Khan spends a lot of her time working with children from different backgrounds in her local area of The Hague, in the Netherlands. One of her recent projects is the Future Garden. The local municipality gave Khan permission to apply permaculture principles to a plot of land in The Hague. Khan uses the Future Garden project to educate children about edible plants and plant species that attract insects.
For Khan, observation is key to understanding permaculture. “I do workshops with children where I ask them to look at the garden from the perspective of a frog, a butterfly or a bee. Without even doing anything, their view of the garden changes. A garden that they initially thought was unattractive becomes a positive, insect-friendly place.”
In-between spaces
Living in a coastal area, Khan is also particularly interested in broadening people’s awareness of the coastline. In 2015, she founded the NGO BlueO2, which focuses on developing real-world solutions to environmental problems through the application of permaculture design principles. “I founded BlueO2 because I saw this gap,” she says. “There were the green people who wanted to protect the land and the blue people who wanted to protect the ocean, but nobody was really looking in the middle. You need this integral approach, and that is very much permaculture — bringing things together rather than separating them.
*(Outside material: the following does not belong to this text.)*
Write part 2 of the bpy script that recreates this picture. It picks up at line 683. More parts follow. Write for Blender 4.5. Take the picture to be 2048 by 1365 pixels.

So, that’s why our focus is on coastal areas.”
For example, the dunes in the south of Holland are an important source of drinking water, but this groundwater is threatened. “The dunes are a really delicate ecosystem, so when the pressure from the seawater becomes bigger than the pressure of the freshwater inside the dunes, the saltwater starts to infiltrate and threatens our drinking water reserves,” Khan explains. “So we collect rainwater and restore the hydrology of the soil rather than just building dykes. We’re increasingly realizing that it’s not just about fighting the water, it’s also about living with it.”
New challenges
Another permaculture expert who has a close connection to the sea is Maltese ecological designer, permaculture educator and keen surfer Peppi Zen Gauci. Now located in Portugal, Gauci works at Zee Barn, a permaculture centre located in the municipality of Encarnação, in the Lisbon region, just three kilometres from the sea.
Gauci spent 18 years working on a permaculture project in Malta called Bahrija Oasis, which presented many challenges as a result of the island’s arid landscape. “I put all the permaculture lessons I had learned to the test. It took a lot more energy to implement them in a place that had all these counterflows, but it worked. I can say from my own experience, permaculture can work anywhere on this planet.”
Having moved to Portugal, Gauci now runs courses on permaculture and growing superfoods. Course participants are also offered the possibility to stay on for internships to continue their training in permaculture. “When people stay here, they learn about permaculture, and they practise yoga, meditation and sound healing,” he says. “It’s all about a holistic lifestyle, living in the consciousness of nature, reviving our psyche and regenerating ourselves.”
Building bridges
Wherever permaculture educators are based, and whatever the landscape is like that they are working with, the key principles remain the same. As Zairah Khan says: “It’s about people care, earth care and future care.” Permaculture focuses on building bridges between people and their surroundings, allowing natural symbiosis to emerge.
The ideas, the passion and, above all, the systems behind permaculture are transmitted through education and, like a seed on the breeze, this knowledge eventually takes root elsewhere — and so the cycle continues.